– Мать, брата и сестру убили…
– Отца убили, мать замучили голодом.
– И умер наш папа, и стали мы есть гнилую картошку.
– Это было время, когда кто-то всегда кричал уа, кто-то плакал, а по городу носился трупный запах.
– Умер папа, в больницу не пустили, и стала наша семья пропадать.
– Мы шли через безводные пустыни с уральцами пятьдесят два дня.
– Ездил я по Туре, по Тоболу, Иртышу, Оби, Томи, и всегда мне было очень плохо.
– Мне приходилось тонуть четыре раза.
– Я бродил один и видел, как в одном селе на восьмидесятилетнего священника надели седло и катались на нем. Затем ему выкололи глаза и, наконец, убили.
– И пошли мы, два маленьких мальчика, искать по свету счастья. Да так и скитались пять лет.
– Наша семья такая: мама в Бельгии, брат в Индии, папа неизвестно где, а я здесь.
– Я русский язык забыл совершенно.
Нет сомнения, что каждый из пятидесяти мальчиков, привезенных С. В. Денисовой в Париж, пережил за свое малое существование гораздо больше, чем в нормальных условиях переживают пятьдесят взрослых мужчин.
Боже, спаси и сохрани одиноких детей. Сколько их пало благодаря страху, голоду и развращающим примерам. Детвора больших городов, выброшенная на улицу, лишенная семейного тепла, оставшаяся без дружеской направляющей руки, знающая уже воровство и равнодушная к убийству, знакомая с преждевременными и противоестественными пороками, предающаяся азарту, пьянству и кокаину, – вот они, больные цветы на залитой кровью земле. Но кто возьмется указать: где в падении детской гибкой души положен предел, от которого начинается безвозвратная гибель?
Колония в Мэри на Уазе оказалась счастливой в этом отношении. Со временем состав учеников дошел до пятидесяти трех человек. Но за три с половиною года существования школы всего только двух пришлось удалить за неблаговидные поступки. Сделано это было по настоянию самих учеников, по их товарищескому суду. Стало быть: или подбор мальчиков случайно оказался добротным по внутренним качествам, или сразу они попали в атмосферу деятельной любви и доброй, незаметно-прочной, но мягкой власти, или, наконец, удачно слились оба условия? Но, тем не менее, своеобразное бытие колонии казалось мне настоящим психологическим и педагогическим чудом, и я все удивлялся, почему об этом исключительном деле я не нахожу ни одной печатной строки?
В самом деле: какой пестрый, странный состав учеников. Большинство – сыновья крестьян и казаков. Тридцать три из них состояли в Добровольческой армии, причем некоторые награждены Георгиевскими крестами, а один – двумя. Возраст (при открытии школы) – от шести до семнадцати лет.
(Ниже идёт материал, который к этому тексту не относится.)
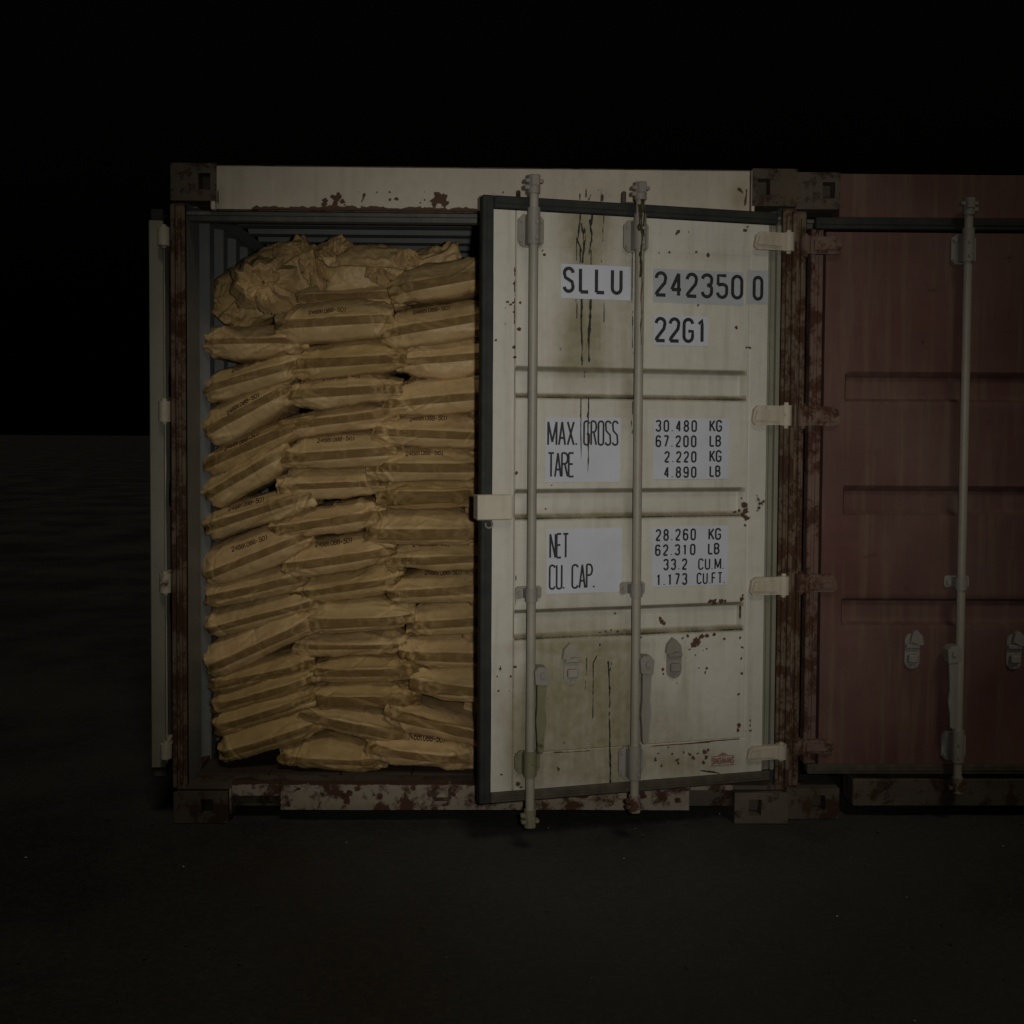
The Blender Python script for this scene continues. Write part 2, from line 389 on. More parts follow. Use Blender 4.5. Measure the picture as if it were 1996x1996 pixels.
# ------------------------------------------------------------------ wear masks
def blank(n): return np.zeros((n, 4))
def spots(wr, px, py, L, ch=0, gain=1.0):
    jx = (fbm(px*.22, py*.22, 0, 77, 3)-.5)*5.0; jy = (fbm(px*.22, py*.22, 9, 78, 3)-.5)*5.0
    rg = .62+.6*vnoise(px*.5, py*.5, 3, 79); px = px+jx; py = py+jy
    for (x, y, r) in L:
        r = r*rg*.86
        wr[:, ch] = np.maximum(wr[:, ch], gain*np.clip(1.25-np.hypot(px-x, py-y)/(r*1.5), 0, 1))
def lines(wr, px, py, L, ch=2, seed=5):
    px = px + (fbm(px*.05, py*.07, 2, 61, 3)-.5)*2.4
    for (x0, y0, x1, y1, wd) in L:
        dx, dy = x1-x0, y1-y0; l2 = dx*dx+dy*dy
        t = np.clip(((px-x0)*dx+(py-y0)*dy)/l2, 0, 1)
        d = np.hypot(px-(x0+t*dx), py-(y0+t*dy))
        ww = wd*(.55+.9*vnoise(px*.02, py*.12, 0, seed))
        wr[:, ch] = np.maximum(wr[:, ch], np.clip(1.15-d/ww, 0, 1))
def gauss(wr, px, py, L, ch=1):
    for (x, y, sx, sy, a) in L:
        wr[:, ch] = np.clip(wr[:, ch]+a*np.exp(-((px-x)/sx)**2-((py-y)/sy)**2), 0, 1)
def set_attr(me, name, arr):
    at_ = me.attributes.new(name, 'FLOAT_COLOR', 'POINT'); at_.data.foreach_set('color', arr.astype(np.float32).ravel())

def skin(name, mat, parent, xs, zs, yfun, paint=None, world=None, thick=.03):
    """a sheet on a fine grid in x,z with its own relief and wear; closed at the rim by thin returns"""
    X, Z = np.meshgrid(xs, zs); Y = yfun(X, Z)
    P = np.stack([X, Y, Z], -1)
    # rim returns going back
    def back(a, y): b = a.copy(); b[..., 1] = y; return b
    top = back(P[-1:], P[..., 1].max()+thick); bot = back(P[:1], P[..., 1].max()+thick)
    P = np.concatenate([bot, P, top], 0)
    lft = back(P[:, :1], P[..., 1].max()); rgt = back(P[:, -1:], P[..., 1].max())
    P = np.concatenate([lft, P, rgt], 1)
    R_, C_, _ = P.shape; V = P.reshape(-1, 3)
    idx = np.arange(R_*C_).reshape(R_, C_)
    Fc = np.stack([idx[:-1,:-1], idx[:-1,1:], idx[1:,1:], idx[1:,:-1]], -1).reshape(-1, 4)
    me = bpy.data.meshes.new(name)
    me.vertices.add(len(V)); me.vertices.foreach_set('co', V.astype(np.float32).ravel())
    me.loops.add(len(Fc)*4); me.loops.foreach_set('vertex_index', Fc.ravel().astype(np.int32))
    me.polygons.add(len(Fc)); me.polygons.foreach_set('loop_start', np.arange(0, len(Fc)*4, 4, dtype=np.int32))
    me.update(calc_edges=True); me.validate()
    me.materials.append(mat); me.polygons.foreach_set('use_smooth', [True]*len(Fc))
    try: me.set_sharp_from_angle(angle=math.radians(30))
    except Exception: pass
    if paint is not None:
        Wp = V if world is None else world(V)
        px, py = topx(Wp); wr = blank(len(V)); paint(wr, px, py, V); set_attr(me, 'wear_shade', np.clip(wr, 0, 1))
    return link(name, me, parent)

# ------------------------------------------------------------------ ground
def ground():
    xs = np.concatenate([[-200,-60,-20,-8,-5.5], np.linspace(-4, 4, 161), [8,20,60,200]])
    ys = np.concatenate([[-60,-12], np.linspace(-4.2, 1.0, 105), [6,20,60,200]])
    X, Y = np.meshgrid(xs, ys)
    near = np.exp(-(np.maximum(np.abs(X)-4, 0))**2)*np.exp(-(np.maximum(Y-1, 0))**2)
    Z = (-.004 + (fbm(X*.8, Y*.8, 0, 3)-.5)*.014 + (fbm(X*9, Y*9, 0, 9, 3)-.5)*.008)*near - .004
    mb = MB(); mb.grid(np.stack([X, Y, Z], -1)); o = mb.build('ground', M['ground'], smooth=True, fix=False); o['kind'] = 'structure'
    g = MB()
    for k in range(420):
        x = random.uniform(-2.6, 3.2); y = random.uniform(-1.5, .15); s = random.choice([.002,.003,.003,.004,.006])*random.uniform(.7, 1.3)
        c = Vector((x, y, s*.15)); vs = []
        for (a, b, cc) in ((1,0,0),(-1,0,0),(0,1,0),(0,-1,0),(0,0,.6),(0,0,-.6)):
            vs.append(c + Vector((a, b, cc))*s*random.uniform(.7, 1.3))
        g.add(vs, [(0,2,4),(2,1,4),(1,3,4),(3,0,4),(2,0,5),(1,2,5),(3,1,5),(0,3,5)], 1 if random.random() < .05 else 0)
    gr = g.build('gravel', [simple('gravel_grit', (.03,.028,.025), (.06,.055,.045), .8), simple('pale_grit', (.3,.29,.26), (.42,.4,.36), .6)])
    gr['kind'] = 'stuff'
ground()
sk = MB(); n = 24
P = np.array([[[150*math.cos(a)*math.cos(e), 150*math.sin(a)*math.cos(e), 150*math.sin(e)-2] for a in np.linspace(0, 2*math.pi, 49)] for e in np.linspace(-.02, math.pi/2, 13)])

# ------------------------------------------------------------------ door leaf and its fittings
W = 1.209; ZB, ZT = .178, 2.414
LX0, LX1 = -1.166, -.068                     # painted leaf between the gaskets
RIBS = ((1.682, 1.796), (1.232, 1.342), (.784, .894)); RX0, RX1 = -1.080, -.159
def leaf_y(X, Z):
    y = np.zeros_like(X)
    for (a, b) in RIBS:
        m = sstep(a-.004, a+.018, Z)*(1-sstep(b-.018, b+.004, Z))*sstep(RX0, RX0+.004, X)*(1-sstep(RX1-.014, RX1+.004, X))
        y = np.maximum(y, .030*m)
    # seams where the panel is welded into its frame
    def g(d, wd=.003, dep=.0035): return dep*np.clip(1-np.abs(d)/wd, 0, 1)
    inx = (X > RX0-.004) & (X < RX1+.022)
    y = y + np.where((Z > .21) & (Z < 2.37), g(X-RX0+.002), 0)
    y = y + np.where((Z > .36) & (Z < 2.24), g(X-RX1-.016, .003, .002), 0)
    y = y + np.where(inx, g(Z-.356)+g(Z-2.238, .003, .002), 0)
    y = y + (fbm(X*3.2, 0, Z*3.2, 21, 3)-.5)*.007 + (fbm(X*12, 0, Z*12, 5, 2)-.5)*.0012
    return y
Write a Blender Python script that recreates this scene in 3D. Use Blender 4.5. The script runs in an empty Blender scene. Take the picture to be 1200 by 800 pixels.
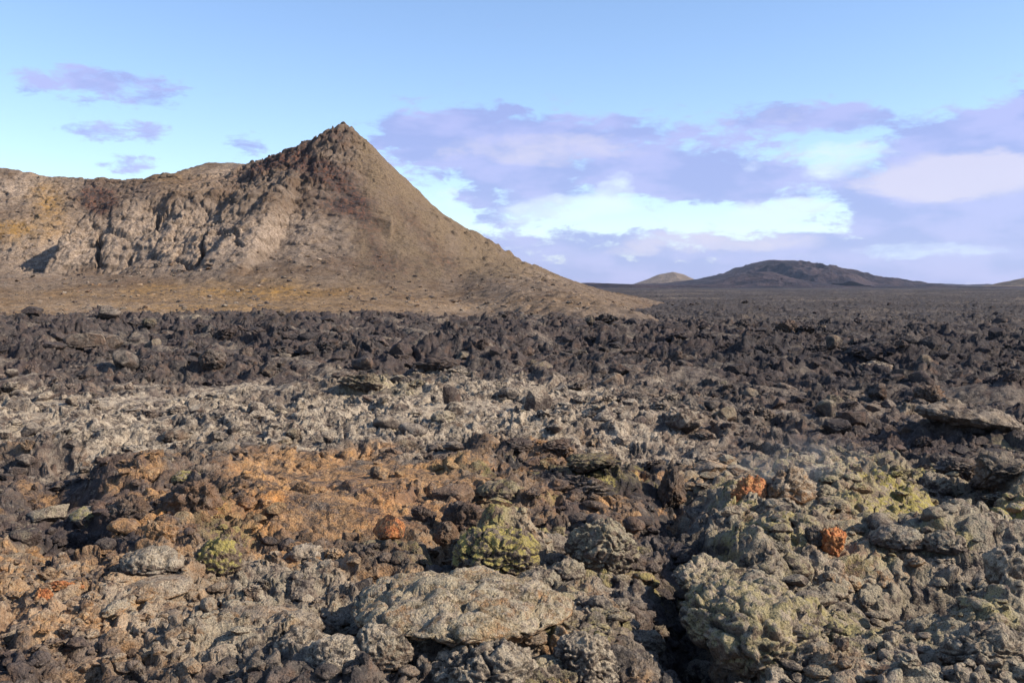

Особенно одного я не могу представить: какими мерами, какими приемами удается дисциплинировать и руководить этими тридцатью тремя воинами, из которых каждый видел и тиф, и смерть, и кровь, и голод, и зверское упоение победой, и отчаяние отступления, и даже огромную боевую власть? Или уж, правда, так емок человек и так многозвучна его душа? И вот судьба, помешавшая мне видеть первые зеленые побеги колонии, дала мне неделю тому назад случай видеть ее чудесный окончательный расцвет.